Following the accident, U.S. tort lawyers descended on India, seeking to represent victims and their families. In 1985 India adopted the Bhopal Gas Leak Disaster Act that allowed the government of India to take over representation of the victims. At the request of the Indian government, U.S. courts then diverted all litigation to India. In 1989 Union Carbide and UCIL agreed with the government of India to settle the claims for the remarkably low sum of $470 million.
In July 2024 three of my students and I traveled to India to participate in the annual colloquium of the IUCN Academy of Environmental Law at the Gujurat National Law University in Gandhinagar. I arrived a day early in order to visit Bhopal. Previous visits to the sites of the Chernobyl and Fukushima nuclear disasters taught me that one could learn a great deal from personal site visits.

The 93-acre site where the Union Carbide plant had been is surrounded by poor, residential neighborhoods. What I found when I ventured on the site was astonishing. The first thing I observed was wild boars roaming the decaying remains of the abandoned plant. Twisted metal from the initial tank explosion remains (see photo above/right) along with the rusting remains of other structures that made up the chemical complex. No evidence of cleanup or decontamination is visible, though the soil is no longer spongy with chemicals as it was when a reporter who ventured onto the site 14 years ago was severely injured by exposure to them.
Locals are convinced that the actual death toll was far greater than government estimates, describing bodies piling up so fast that they were dumped in a nearby river or piled on bonfires. The site is now owned by the government of Maydha Pradesh State which has rebuffed pleas to conduct a thorough cleanup. I came away from my visit thinking that if this disaster had occurred in the U.S., the site would have been the subject of a long-term remedial action under our Superfund program.
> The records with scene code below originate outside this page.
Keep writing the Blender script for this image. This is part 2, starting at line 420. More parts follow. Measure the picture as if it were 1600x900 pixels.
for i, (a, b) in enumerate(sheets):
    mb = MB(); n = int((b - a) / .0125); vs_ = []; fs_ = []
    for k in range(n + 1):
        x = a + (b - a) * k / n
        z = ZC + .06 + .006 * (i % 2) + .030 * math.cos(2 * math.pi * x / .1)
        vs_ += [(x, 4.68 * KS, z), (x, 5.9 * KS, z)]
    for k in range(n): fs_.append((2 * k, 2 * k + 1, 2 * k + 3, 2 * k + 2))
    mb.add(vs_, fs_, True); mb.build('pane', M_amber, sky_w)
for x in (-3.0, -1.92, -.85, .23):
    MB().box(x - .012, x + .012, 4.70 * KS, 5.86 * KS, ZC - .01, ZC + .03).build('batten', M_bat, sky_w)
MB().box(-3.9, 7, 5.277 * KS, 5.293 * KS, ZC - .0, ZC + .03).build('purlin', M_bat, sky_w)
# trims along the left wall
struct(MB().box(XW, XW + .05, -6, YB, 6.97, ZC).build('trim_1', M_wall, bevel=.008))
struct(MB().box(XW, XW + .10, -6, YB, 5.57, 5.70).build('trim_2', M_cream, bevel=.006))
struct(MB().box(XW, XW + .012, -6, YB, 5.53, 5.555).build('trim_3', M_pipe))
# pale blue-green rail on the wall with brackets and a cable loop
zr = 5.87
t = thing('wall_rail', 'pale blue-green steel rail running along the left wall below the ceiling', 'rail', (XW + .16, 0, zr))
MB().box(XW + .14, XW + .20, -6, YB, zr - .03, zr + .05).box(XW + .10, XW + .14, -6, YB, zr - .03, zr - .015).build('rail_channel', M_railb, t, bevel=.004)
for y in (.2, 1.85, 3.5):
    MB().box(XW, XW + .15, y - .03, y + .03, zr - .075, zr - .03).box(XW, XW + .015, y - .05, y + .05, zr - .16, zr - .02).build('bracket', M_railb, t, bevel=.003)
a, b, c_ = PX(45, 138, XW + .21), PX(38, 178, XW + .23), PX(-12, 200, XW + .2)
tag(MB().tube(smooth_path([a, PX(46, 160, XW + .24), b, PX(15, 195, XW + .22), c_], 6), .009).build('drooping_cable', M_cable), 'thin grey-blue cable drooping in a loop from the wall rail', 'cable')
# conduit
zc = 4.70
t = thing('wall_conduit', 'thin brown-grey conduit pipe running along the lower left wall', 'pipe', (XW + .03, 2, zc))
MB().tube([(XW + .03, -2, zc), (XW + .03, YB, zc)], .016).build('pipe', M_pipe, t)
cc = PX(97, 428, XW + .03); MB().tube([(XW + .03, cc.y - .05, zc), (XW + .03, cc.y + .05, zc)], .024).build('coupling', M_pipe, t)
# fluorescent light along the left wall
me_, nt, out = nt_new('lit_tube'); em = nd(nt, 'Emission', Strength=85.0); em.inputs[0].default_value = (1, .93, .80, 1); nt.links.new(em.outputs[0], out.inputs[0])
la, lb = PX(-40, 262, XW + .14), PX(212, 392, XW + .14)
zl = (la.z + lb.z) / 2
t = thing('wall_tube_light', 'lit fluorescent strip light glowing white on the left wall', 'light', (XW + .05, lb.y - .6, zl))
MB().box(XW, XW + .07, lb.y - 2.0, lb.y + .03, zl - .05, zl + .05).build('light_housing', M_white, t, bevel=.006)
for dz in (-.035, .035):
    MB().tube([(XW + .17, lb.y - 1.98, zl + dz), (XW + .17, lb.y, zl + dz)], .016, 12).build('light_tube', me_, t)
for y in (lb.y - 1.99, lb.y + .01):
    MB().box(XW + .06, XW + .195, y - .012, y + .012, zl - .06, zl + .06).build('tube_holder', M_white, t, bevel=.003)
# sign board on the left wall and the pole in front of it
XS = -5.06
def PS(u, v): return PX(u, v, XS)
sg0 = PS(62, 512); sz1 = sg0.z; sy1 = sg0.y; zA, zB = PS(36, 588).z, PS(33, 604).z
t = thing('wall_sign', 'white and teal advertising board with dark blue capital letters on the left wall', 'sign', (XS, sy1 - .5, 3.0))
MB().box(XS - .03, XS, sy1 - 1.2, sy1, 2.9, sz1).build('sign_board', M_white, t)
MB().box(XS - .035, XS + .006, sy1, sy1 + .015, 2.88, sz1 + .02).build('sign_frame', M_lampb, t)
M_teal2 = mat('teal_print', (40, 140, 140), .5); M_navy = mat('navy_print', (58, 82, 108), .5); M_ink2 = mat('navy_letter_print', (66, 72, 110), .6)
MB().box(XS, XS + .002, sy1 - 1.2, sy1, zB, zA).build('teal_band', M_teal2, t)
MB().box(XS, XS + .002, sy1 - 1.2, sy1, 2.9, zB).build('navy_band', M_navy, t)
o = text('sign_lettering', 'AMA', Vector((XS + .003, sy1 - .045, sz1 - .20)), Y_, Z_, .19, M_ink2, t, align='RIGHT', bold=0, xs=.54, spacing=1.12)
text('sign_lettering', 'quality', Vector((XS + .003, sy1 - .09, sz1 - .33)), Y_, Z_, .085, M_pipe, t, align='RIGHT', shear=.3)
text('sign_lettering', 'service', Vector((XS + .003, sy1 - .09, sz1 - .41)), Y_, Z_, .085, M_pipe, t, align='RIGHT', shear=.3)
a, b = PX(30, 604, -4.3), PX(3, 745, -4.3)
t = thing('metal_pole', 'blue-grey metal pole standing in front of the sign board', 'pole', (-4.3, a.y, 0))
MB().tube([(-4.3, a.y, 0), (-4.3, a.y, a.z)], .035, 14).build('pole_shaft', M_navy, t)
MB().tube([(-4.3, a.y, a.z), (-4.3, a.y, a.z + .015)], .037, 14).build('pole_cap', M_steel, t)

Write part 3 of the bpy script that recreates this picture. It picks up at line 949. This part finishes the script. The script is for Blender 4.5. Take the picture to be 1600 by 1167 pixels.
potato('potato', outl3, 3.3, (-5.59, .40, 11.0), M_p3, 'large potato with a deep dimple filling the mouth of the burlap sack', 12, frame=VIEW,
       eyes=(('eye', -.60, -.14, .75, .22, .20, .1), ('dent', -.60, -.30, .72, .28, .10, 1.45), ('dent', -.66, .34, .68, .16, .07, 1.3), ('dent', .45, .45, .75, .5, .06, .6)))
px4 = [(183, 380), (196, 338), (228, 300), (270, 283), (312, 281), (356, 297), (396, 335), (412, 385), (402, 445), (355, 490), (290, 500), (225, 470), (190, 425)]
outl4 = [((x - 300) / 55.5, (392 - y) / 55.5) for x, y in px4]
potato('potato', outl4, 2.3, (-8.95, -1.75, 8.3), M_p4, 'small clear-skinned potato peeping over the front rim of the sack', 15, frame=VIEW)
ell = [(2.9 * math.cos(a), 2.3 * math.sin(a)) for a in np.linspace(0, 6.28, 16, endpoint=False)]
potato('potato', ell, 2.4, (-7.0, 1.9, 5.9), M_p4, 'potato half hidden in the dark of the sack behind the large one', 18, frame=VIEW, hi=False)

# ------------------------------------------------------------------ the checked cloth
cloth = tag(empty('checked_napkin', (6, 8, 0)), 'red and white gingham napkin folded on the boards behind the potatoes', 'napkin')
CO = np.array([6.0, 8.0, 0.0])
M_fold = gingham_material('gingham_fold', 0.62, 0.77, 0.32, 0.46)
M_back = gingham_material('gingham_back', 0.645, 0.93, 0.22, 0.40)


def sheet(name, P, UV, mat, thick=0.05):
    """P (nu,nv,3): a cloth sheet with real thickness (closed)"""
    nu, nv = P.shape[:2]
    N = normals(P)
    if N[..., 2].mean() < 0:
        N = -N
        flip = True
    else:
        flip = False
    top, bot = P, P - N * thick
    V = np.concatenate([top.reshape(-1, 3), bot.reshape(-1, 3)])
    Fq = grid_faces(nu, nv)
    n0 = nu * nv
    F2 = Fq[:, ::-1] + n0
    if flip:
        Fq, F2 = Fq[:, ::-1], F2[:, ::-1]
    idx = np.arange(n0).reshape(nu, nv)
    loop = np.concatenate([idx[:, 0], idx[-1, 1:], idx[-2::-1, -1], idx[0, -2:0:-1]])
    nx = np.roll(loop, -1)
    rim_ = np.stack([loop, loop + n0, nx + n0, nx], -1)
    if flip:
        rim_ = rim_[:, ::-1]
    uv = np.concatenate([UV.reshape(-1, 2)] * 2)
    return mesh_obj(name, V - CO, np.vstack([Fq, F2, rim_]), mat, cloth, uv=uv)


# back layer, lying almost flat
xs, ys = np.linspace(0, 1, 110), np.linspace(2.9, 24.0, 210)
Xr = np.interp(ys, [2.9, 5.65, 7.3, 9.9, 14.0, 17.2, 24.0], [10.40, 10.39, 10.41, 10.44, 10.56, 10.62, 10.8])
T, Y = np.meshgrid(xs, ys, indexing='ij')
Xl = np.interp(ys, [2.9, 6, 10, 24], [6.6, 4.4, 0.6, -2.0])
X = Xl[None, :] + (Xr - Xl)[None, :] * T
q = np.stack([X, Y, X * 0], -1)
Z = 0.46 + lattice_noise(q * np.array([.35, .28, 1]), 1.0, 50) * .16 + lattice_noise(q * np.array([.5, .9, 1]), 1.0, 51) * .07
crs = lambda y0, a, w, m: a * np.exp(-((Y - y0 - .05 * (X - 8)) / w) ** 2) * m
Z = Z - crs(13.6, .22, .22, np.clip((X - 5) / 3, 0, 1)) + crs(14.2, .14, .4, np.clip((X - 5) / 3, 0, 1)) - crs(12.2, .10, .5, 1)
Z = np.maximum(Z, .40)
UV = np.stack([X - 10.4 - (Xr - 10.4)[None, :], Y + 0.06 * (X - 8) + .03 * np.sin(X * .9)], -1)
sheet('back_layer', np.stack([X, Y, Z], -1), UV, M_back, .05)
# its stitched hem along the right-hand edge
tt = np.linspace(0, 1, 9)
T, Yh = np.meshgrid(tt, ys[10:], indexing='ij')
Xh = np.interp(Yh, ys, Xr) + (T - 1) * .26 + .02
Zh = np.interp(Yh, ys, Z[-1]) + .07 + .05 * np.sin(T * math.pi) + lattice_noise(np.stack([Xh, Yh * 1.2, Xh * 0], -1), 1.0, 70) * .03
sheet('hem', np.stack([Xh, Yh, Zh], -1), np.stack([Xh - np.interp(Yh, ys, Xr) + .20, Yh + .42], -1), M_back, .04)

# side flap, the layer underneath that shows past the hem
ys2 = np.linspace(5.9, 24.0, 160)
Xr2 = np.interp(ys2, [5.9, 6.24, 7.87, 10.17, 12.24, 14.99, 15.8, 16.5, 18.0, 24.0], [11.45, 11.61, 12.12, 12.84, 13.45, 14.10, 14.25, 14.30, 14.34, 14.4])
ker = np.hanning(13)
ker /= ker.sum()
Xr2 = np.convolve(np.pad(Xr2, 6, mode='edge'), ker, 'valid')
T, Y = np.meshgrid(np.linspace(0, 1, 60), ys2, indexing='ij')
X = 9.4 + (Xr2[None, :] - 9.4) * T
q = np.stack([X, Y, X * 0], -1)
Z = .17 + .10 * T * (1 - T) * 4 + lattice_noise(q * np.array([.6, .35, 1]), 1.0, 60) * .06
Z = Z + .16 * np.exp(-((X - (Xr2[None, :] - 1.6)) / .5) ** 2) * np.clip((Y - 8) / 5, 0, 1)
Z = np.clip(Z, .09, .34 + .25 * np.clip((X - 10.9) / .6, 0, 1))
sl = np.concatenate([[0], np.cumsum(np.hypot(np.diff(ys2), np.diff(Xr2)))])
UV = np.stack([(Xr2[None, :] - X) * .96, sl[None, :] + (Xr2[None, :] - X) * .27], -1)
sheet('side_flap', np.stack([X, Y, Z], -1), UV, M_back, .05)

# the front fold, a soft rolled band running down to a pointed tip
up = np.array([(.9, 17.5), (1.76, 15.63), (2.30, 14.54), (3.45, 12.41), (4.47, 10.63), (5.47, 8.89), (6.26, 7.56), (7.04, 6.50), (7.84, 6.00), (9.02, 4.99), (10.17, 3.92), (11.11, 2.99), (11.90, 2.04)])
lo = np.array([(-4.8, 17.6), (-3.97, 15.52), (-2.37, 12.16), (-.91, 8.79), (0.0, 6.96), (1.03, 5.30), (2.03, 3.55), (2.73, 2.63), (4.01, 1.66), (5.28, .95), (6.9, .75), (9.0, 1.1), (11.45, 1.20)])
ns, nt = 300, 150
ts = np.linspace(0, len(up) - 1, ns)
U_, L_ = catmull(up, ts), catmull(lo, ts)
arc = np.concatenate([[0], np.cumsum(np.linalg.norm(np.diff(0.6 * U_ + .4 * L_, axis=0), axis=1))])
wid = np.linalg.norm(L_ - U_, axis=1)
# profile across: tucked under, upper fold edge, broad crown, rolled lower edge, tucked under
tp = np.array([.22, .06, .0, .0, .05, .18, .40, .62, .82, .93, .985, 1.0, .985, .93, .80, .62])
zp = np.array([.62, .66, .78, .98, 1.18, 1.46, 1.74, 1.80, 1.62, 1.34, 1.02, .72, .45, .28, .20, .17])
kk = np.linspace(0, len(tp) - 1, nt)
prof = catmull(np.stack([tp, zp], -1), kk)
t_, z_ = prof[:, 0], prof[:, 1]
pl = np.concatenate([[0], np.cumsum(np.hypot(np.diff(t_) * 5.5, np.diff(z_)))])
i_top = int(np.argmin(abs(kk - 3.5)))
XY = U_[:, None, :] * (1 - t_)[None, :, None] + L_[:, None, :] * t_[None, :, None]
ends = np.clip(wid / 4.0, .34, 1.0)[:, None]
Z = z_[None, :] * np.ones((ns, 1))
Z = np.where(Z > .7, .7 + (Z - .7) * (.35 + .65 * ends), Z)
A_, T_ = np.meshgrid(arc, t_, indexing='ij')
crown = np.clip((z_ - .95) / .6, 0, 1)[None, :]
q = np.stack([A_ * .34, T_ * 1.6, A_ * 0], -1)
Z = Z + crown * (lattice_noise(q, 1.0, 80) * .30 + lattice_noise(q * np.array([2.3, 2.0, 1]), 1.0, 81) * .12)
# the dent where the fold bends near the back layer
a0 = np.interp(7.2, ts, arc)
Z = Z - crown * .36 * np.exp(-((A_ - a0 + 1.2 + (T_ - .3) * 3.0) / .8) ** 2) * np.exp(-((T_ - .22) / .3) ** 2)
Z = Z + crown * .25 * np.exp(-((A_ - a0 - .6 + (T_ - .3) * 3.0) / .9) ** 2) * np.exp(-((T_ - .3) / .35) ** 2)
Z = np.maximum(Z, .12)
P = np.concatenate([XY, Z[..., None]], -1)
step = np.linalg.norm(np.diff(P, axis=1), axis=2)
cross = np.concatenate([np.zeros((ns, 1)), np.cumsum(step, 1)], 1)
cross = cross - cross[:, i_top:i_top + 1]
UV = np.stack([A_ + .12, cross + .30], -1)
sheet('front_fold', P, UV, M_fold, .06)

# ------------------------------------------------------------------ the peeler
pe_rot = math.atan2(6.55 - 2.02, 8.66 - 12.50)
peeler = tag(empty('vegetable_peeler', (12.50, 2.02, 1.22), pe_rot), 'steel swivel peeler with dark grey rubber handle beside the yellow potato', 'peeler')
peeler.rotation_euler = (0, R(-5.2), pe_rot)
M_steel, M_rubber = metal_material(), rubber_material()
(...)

Across from the site entrance is the “Mother and Child” statue, erected the year after the disaster occurred. Depicting a woman clutching a child in one hand while covering her face with her other hand, the statue now is fenced off in a way that makes it difficult to appreciate. Locals maintain that families of the victims each received only a few hundred dollars in compensation from the settlement the government of India received. Had the victims’ claims been litigated in the U.S. it is certain they would have received far more.